R&R
Today was my second day off of work, after working 8 days straight. Yesterday & today all I did was relax. Well, yesterday I went & paid my ticket, came home & cleaned my car. But from after that was done it was all about taking it easy! I didn’t go anywhere, I didn’t really do anything. I just chilled & it was great! I did cook dinner tonite, and cleaned up afterwards, but it was nothing strenuous! It felt so good to do nothing for awhile!
Tomorrow it’s back to work…. joy. But I work tomorrow & Friday & have the weekend off. I was supposed to work at the extravaganza with Peggy, but they had too many people and I was the last one asked I basically got the axe. Last to be hired, first to be fired! Oh well, it’s no big deal. They’re doing it again next month & Peggy said I’m guaranteed a spot. So we’ll see.
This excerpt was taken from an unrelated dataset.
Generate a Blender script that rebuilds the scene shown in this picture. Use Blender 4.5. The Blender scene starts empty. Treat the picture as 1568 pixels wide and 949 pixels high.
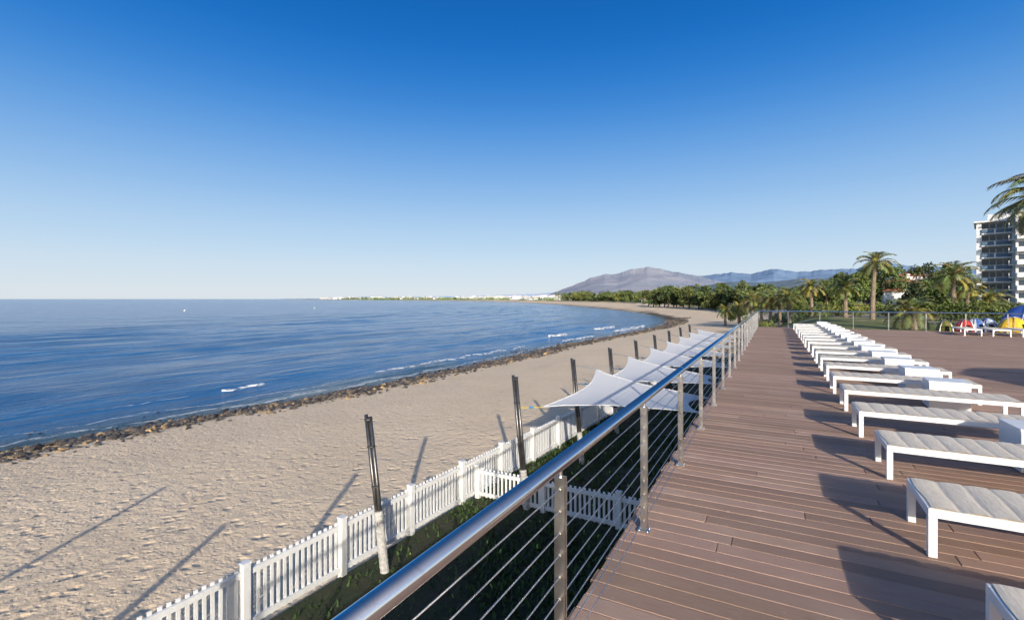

I really hope Philip follows through with this weekend. When we are together we are awesome! (And that’s why I’ve been holding onto basically nothing these past few months.) But when we’re apart, I know I’m miserable… I’m just not sure what he’s feeling. But I was straight up with him last Sunday. I think he knows how I feel. I want this sooooooooo badly! I’m never as happy as I am when I’m with him. And I’m not relying on him for my happiness, I just can’t explain it. It just.feels.right.